►

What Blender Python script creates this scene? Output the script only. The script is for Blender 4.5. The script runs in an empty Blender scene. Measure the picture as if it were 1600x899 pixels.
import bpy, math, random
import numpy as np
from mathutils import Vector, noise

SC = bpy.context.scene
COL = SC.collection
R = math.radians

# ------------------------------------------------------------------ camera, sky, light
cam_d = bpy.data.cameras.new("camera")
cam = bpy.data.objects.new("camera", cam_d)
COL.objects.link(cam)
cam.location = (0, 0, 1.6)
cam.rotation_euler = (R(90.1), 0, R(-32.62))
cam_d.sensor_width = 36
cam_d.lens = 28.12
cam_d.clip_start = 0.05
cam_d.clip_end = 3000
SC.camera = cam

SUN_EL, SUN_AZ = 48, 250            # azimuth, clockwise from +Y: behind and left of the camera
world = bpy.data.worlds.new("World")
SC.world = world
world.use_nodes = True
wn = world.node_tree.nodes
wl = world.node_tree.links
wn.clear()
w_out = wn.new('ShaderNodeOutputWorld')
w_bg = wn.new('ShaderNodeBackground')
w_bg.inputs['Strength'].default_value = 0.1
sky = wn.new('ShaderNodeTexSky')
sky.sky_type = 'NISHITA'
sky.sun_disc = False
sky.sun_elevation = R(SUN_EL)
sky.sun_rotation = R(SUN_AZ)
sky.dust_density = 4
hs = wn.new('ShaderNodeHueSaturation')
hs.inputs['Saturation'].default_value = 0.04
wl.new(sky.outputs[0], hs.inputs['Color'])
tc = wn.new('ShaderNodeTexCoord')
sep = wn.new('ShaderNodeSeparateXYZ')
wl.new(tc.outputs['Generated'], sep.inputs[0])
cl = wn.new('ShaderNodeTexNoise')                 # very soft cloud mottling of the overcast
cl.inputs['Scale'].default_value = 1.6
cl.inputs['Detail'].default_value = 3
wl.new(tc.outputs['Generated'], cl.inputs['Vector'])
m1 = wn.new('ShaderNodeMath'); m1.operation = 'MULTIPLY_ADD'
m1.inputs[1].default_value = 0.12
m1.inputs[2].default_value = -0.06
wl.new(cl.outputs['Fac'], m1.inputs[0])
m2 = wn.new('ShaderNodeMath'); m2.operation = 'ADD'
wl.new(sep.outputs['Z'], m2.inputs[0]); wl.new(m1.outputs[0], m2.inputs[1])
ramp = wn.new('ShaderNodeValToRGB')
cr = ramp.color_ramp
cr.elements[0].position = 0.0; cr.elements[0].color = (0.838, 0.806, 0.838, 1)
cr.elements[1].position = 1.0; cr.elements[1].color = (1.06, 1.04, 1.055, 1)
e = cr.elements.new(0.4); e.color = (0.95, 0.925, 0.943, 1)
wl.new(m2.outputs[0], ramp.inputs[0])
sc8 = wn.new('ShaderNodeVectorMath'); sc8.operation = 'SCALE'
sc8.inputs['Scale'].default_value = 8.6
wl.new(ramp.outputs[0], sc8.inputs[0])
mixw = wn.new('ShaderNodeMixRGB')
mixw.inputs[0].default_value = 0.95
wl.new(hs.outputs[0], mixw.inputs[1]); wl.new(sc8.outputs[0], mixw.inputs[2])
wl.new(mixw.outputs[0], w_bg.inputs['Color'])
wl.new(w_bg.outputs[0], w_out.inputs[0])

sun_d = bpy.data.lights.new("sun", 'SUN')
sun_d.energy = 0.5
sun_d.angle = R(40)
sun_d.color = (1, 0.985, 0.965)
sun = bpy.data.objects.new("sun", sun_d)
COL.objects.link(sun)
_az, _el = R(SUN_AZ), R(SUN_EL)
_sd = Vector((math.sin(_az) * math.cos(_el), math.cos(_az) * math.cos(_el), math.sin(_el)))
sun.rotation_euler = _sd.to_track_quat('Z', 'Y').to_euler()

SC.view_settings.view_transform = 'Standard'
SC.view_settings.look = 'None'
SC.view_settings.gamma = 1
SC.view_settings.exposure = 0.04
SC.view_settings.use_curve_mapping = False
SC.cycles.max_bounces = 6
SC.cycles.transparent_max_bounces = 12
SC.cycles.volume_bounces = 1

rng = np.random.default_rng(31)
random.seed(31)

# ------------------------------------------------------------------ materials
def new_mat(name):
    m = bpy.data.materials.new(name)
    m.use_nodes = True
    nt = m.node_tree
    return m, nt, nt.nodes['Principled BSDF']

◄

Write out the entire listing exactly.

What Blender Python script creates this scene? Output the script only. The script is for Blender 4.5. The script runs in an empty Blender scene. Measure the picture as if it were 1600x899 pixels.
import bpy, math, random
import numpy as np
from mathutils import Vector, noise

SC = bpy.context.scene
COL = SC.collection
R = math.radians

# ------------------------------------------------------------------ camera, sky, light
cam_d = bpy.data.cameras.new("camera")
cam = bpy.data.objects.new("camera", cam_d)
COL.objects.link(cam)
cam.location = (0, 0, 1.6)
cam.rotation_euler = (R(90.1), 0, R(-32.62))
cam_d.sensor_width = 36
cam_d.lens = 28.12
cam_d.clip_start = 0.05
cam_d.clip_end = 3000
SC.camera = cam

SUN_EL, SUN_AZ = 48, 250            # azimuth, clockwise from +Y: behind and left of the camera
world = bpy.data.worlds.new("World")
SC.world = world
world.use_nodes = True
wn = world.node_tree.nodes
wl = world.node_tree.links
wn.clear()
w_out = wn.new('ShaderNodeOutputWorld')
w_bg = wn.new('ShaderNodeBackground')
w_bg.inputs['Strength'].default_value = 0.1
sky = wn.new('ShaderNodeTexSky')
sky.sky_type = 'NISHITA'
sky.sun_disc = False
sky.sun_elevation = R(SUN_EL)
sky.sun_rotation = R(SUN_AZ)
sky.dust_density = 4
hs = wn.new('ShaderNodeHueSaturation')
hs.inputs['Saturation'].default_value = 0.04
wl.new(sky.outputs[0], hs.inputs['Color'])
tc = wn.new('ShaderNodeTexCoord')
sep = wn.new('ShaderNodeSeparateXYZ')
wl.new(tc.outputs['Generated'], sep.inputs[0])
cl = wn.new('ShaderNodeTexNoise')                 # very soft cloud mottling of the overcast
cl.inputs['Scale'].default_value = 1.6
cl.inputs['Detail'].default_value = 3
wl.new(tc.outputs['Generated'], cl.inputs['Vector'])
m1 = wn.new('ShaderNodeMath'); m1.operation = 'MULTIPLY_ADD'
m1.inputs[1].default_value = 0.12
m1.inputs[2].default_value = -0.06
wl.new(cl.outputs['Fac'], m1.inputs[0])
m2 = wn.new('ShaderNodeMath'); m2.operation = 'ADD'
wl.new(sep.outputs['Z'], m2.inputs[0]); wl.new(m1.outputs[0], m2.inputs[1])
ramp = wn.new('ShaderNodeValToRGB')
cr = ramp.color_ramp
cr.elements[0].position = 0.0; cr.elements[0].color = (0.838, 0.806, 0.838, 1)
cr.elements[1].position = 1.0; cr.elements[1].color = (1.06, 1.04, 1.055, 1)
e = cr.elements.new(0.4); e.color = (0.95, 0.925, 0.943, 1)
wl.new(m2.outputs[0], ramp.inputs[0])
sc8 = wn.new('ShaderNodeVectorMath'); sc8.operation = 'SCALE'
sc8.inputs['Scale'].default_value = 8.6
wl.new(ramp.outputs[0], sc8.inputs[0])
mixw = wn.new('ShaderNodeMixRGB')
mixw.inputs[0].default_value = 0.95
wl.new(hs.outputs[0], mixw.inputs[1]); wl.new(sc8.outputs[0], mixw.inputs[2])
wl.new(mixw.outputs[0], w_bg.inputs['Color'])
wl.new(w_bg.outputs[0], w_out.inputs[0])

sun_d = bpy.data.lights.new("sun", 'SUN')
sun_d.energy = 0.5
sun_d.angle = R(40)
sun_d.color = (1, 0.985, 0.965)
sun = bpy.data.objects.new("sun", sun_d)
COL.objects.link(sun)
_az, _el = R(SUN_AZ), R(SUN_EL)
_sd = Vector((math.sin(_az) * math.cos(_el), math.cos(_az) * math.cos(_el), math.sin(_el)))
sun.rotation_euler = _sd.to_track_quat('Z', 'Y').to_euler()

SC.view_settings.view_transform = 'Standard'
SC.view_settings.look = 'None'
SC.view_settings.gamma = 1
SC.view_settings.exposure = 0.04
SC.view_settings.use_curve_mapping = False
SC.cycles.max_bounces = 6
SC.cycles.transparent_max_bounces = 12
SC.cycles.volume_bounces = 1

rng = np.random.default_rng(31)
random.seed(31)

# ------------------------------------------------------------------ materials
def new_mat(name):
    m = bpy.data.materials.new(name)
    m.use_nodes = True
    nt = m.node_tree
    return m, nt, nt.nodes['Principled BSDF']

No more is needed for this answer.